3D scene scripts
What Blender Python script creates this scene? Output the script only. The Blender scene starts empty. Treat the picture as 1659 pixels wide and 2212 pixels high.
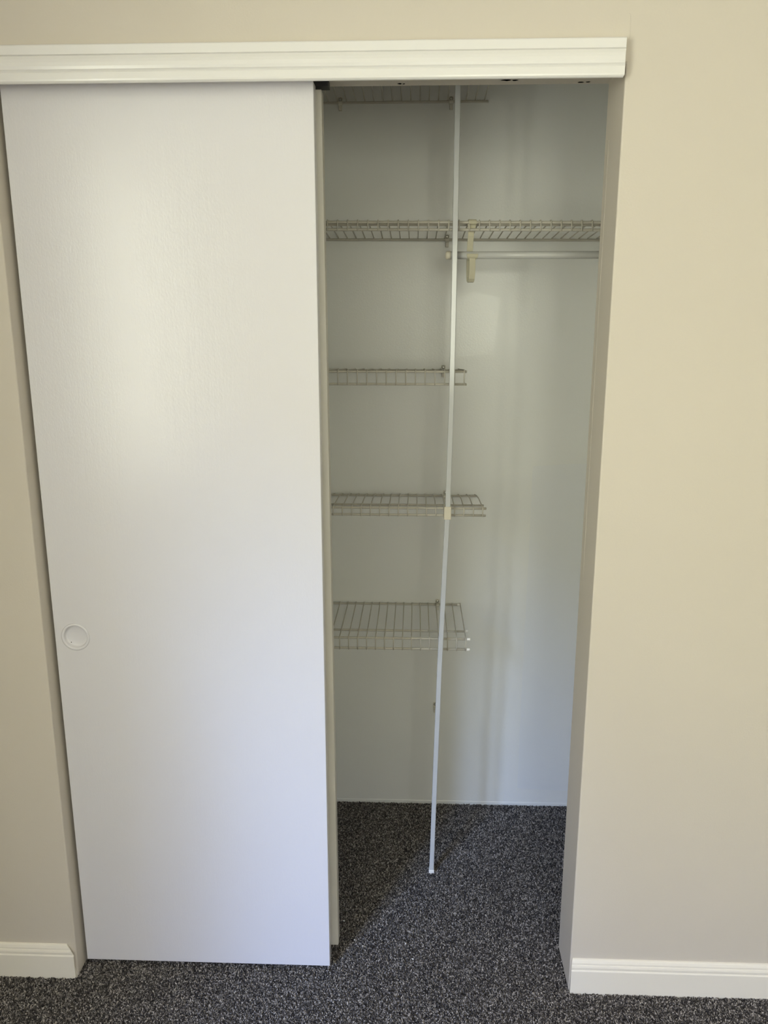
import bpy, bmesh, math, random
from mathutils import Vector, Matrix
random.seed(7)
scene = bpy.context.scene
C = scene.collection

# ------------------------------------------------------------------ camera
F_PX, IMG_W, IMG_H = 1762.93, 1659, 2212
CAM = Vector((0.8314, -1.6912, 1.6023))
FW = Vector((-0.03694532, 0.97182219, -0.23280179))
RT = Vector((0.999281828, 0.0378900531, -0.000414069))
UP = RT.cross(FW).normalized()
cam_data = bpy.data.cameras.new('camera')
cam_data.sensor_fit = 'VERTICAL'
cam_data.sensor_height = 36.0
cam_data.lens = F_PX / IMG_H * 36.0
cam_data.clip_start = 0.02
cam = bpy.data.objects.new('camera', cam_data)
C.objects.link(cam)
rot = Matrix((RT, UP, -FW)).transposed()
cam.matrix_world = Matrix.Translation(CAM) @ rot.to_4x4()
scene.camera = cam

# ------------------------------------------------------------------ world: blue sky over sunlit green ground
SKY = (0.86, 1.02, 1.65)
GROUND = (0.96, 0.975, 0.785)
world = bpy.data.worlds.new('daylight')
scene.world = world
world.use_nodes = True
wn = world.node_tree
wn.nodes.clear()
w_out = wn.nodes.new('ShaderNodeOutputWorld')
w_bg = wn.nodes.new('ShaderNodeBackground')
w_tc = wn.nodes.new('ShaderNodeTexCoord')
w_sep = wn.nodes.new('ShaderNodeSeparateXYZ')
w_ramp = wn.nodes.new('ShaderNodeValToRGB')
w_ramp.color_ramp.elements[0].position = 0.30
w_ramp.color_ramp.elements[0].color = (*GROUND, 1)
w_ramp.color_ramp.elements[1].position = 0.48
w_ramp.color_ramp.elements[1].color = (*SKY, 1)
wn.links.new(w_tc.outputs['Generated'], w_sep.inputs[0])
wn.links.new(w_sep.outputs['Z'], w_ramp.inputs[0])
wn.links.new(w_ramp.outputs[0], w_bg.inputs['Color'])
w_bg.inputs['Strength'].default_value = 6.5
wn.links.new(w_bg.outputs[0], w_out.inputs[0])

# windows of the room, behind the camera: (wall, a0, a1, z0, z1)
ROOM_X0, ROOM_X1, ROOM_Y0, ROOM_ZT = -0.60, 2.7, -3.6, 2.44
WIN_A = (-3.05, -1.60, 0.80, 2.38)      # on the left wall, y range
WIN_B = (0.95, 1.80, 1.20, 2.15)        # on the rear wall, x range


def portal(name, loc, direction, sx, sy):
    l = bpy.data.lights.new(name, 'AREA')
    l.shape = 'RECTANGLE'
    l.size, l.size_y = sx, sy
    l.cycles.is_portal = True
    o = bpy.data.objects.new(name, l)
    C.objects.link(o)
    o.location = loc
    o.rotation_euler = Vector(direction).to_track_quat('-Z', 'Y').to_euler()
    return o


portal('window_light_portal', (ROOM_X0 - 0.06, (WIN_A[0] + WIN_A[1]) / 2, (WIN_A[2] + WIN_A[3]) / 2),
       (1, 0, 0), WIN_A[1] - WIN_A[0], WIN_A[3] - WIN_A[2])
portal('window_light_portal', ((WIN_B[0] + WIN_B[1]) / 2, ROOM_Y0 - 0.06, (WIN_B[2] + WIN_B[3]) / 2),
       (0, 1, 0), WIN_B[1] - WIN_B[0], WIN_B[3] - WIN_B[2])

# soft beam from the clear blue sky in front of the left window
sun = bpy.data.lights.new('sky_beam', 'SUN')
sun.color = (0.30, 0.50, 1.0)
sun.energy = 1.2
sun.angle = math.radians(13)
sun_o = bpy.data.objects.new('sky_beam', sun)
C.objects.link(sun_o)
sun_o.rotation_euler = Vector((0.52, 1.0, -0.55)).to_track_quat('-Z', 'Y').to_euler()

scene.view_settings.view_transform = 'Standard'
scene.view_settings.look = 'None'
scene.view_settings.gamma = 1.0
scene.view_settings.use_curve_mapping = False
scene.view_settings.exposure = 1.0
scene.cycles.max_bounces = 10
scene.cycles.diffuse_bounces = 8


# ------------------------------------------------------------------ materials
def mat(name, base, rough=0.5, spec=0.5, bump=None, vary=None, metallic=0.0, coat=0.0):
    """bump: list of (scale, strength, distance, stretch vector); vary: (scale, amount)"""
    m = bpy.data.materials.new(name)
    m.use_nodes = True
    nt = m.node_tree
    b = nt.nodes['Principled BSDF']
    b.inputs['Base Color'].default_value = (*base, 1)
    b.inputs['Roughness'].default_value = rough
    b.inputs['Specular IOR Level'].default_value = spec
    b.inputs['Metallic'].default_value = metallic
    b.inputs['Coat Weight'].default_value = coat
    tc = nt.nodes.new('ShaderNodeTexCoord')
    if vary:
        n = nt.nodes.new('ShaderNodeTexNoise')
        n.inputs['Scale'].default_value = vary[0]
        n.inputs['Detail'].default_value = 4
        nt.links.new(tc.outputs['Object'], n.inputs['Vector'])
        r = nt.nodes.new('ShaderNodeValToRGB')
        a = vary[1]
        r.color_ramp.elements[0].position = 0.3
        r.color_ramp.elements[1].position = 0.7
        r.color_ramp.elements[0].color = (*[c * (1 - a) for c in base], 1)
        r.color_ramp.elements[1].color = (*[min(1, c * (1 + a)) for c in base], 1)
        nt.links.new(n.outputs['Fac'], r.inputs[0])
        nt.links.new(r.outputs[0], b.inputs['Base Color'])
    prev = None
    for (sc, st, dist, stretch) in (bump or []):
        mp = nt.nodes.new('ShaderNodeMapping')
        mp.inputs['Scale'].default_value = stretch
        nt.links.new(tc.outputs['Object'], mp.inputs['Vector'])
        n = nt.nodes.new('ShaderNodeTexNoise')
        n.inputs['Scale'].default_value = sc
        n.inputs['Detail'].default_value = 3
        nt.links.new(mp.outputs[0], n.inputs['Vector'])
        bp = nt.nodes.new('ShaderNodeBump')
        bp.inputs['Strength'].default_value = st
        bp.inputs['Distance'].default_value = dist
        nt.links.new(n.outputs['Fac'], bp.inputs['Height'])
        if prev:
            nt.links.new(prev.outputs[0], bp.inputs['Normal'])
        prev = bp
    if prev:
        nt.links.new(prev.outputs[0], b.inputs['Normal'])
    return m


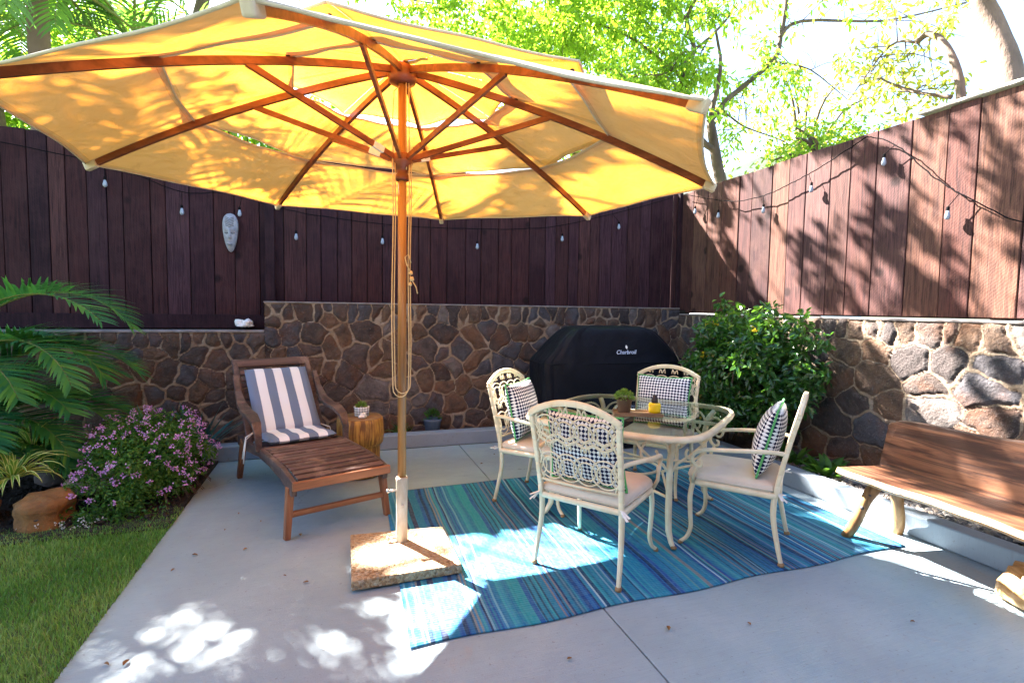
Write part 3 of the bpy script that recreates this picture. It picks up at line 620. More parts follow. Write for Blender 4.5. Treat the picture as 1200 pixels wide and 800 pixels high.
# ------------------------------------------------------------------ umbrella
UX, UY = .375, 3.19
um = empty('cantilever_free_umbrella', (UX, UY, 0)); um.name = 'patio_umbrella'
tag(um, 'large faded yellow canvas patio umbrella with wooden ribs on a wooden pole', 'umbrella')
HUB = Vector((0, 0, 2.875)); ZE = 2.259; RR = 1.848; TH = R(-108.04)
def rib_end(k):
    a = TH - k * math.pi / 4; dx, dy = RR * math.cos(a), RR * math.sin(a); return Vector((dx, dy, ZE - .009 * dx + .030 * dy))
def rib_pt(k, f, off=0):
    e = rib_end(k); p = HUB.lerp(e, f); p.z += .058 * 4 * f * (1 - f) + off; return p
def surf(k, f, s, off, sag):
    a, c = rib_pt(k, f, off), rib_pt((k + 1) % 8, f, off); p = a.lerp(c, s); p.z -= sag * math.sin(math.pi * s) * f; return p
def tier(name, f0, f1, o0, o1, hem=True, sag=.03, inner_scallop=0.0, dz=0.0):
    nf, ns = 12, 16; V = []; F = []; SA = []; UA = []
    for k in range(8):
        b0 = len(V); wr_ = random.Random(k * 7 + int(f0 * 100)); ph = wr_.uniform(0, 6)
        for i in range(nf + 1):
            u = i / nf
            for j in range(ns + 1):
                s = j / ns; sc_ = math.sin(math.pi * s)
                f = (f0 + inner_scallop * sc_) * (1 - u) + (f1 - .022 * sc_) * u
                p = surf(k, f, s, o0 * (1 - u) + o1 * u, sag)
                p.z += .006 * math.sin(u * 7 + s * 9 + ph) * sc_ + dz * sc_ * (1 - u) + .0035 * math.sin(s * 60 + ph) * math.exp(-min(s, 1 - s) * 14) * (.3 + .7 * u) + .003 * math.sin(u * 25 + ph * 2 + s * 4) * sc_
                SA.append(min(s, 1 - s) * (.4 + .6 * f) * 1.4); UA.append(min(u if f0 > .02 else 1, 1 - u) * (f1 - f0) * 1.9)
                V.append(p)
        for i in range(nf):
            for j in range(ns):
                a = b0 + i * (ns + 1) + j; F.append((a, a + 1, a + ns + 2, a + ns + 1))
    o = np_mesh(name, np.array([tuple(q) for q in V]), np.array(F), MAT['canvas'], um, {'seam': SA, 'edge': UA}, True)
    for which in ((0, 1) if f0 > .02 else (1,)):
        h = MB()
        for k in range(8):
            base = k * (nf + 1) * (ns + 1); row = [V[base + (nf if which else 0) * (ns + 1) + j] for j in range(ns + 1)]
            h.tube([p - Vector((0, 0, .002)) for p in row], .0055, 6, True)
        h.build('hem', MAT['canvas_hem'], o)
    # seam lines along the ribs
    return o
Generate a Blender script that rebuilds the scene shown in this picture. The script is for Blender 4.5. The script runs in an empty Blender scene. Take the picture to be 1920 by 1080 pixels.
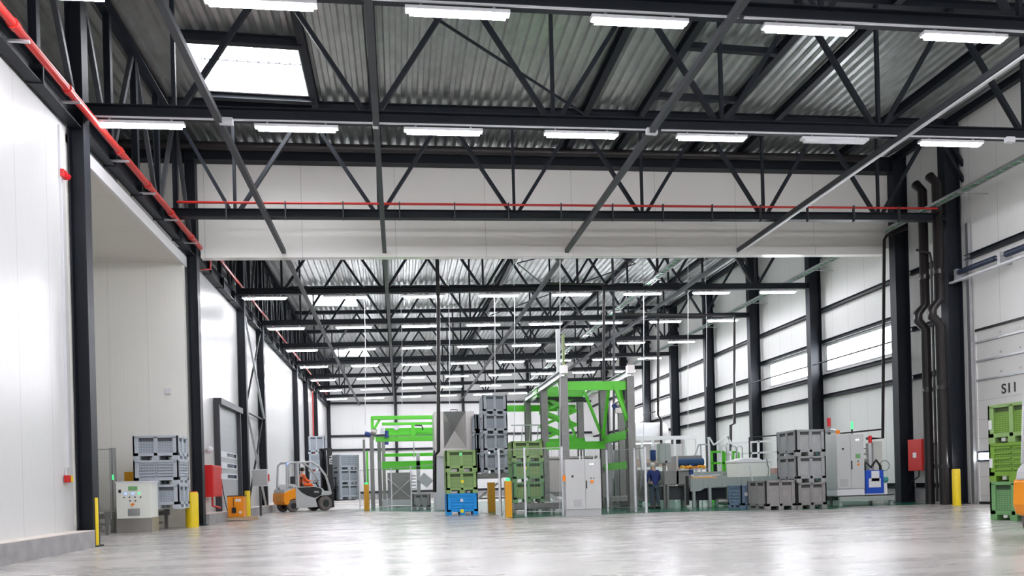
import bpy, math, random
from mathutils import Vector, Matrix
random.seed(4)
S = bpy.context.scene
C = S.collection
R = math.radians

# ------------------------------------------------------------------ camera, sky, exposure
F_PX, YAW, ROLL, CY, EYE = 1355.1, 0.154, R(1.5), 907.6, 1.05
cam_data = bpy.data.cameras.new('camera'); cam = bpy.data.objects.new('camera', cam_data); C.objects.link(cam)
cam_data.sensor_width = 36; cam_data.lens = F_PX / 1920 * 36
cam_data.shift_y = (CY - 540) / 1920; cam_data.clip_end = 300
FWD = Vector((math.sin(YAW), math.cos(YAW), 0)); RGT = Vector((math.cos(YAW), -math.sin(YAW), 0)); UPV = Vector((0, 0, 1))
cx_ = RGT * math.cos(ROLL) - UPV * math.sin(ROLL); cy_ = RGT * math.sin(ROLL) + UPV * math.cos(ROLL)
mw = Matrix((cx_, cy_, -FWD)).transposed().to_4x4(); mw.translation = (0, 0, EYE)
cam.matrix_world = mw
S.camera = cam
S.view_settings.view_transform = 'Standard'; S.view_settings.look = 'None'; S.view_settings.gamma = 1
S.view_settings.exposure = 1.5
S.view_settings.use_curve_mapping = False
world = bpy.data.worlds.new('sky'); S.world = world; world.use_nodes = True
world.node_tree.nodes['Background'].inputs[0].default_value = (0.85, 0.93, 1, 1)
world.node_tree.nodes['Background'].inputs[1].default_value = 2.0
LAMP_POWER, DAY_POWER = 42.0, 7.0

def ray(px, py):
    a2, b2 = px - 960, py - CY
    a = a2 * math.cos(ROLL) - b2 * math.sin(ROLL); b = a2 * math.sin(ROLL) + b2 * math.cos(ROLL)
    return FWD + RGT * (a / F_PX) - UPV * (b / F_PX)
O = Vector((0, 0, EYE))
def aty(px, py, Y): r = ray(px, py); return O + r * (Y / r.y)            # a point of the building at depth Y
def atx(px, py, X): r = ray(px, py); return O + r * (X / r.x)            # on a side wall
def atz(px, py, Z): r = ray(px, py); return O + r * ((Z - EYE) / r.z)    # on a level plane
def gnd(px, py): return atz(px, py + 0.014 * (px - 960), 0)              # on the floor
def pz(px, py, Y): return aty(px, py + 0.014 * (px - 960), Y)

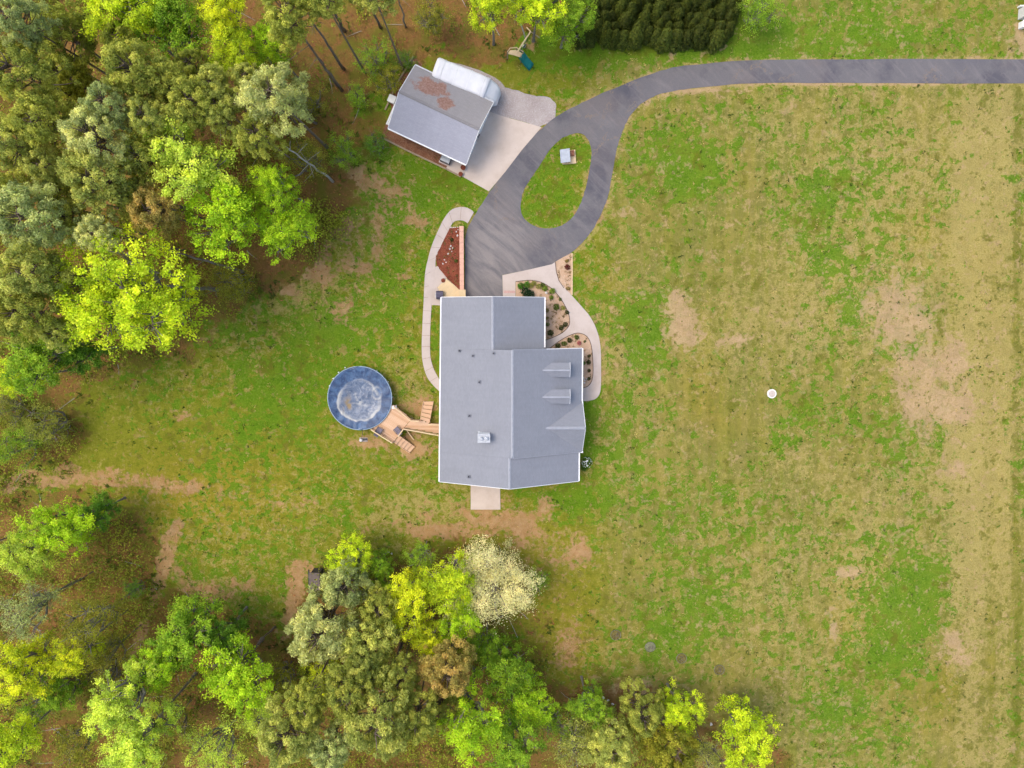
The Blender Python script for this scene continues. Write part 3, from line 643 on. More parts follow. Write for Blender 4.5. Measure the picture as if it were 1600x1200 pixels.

EXERCISE INSTRUCTIONS: Without the pictures, return the listing above from its first line through the line that has "C = scene.collection".

THE REPLY:
What Blender Python script creates this scene? Output the script only. The Blender scene starts empty. Treat the picture as 1659 pixels wide and 2212 pixels high.
import bpy, bmesh, math, random
from mathutils import Vector, Matrix
random.seed(7)
scene = bpy.context.scene
C = scene.collection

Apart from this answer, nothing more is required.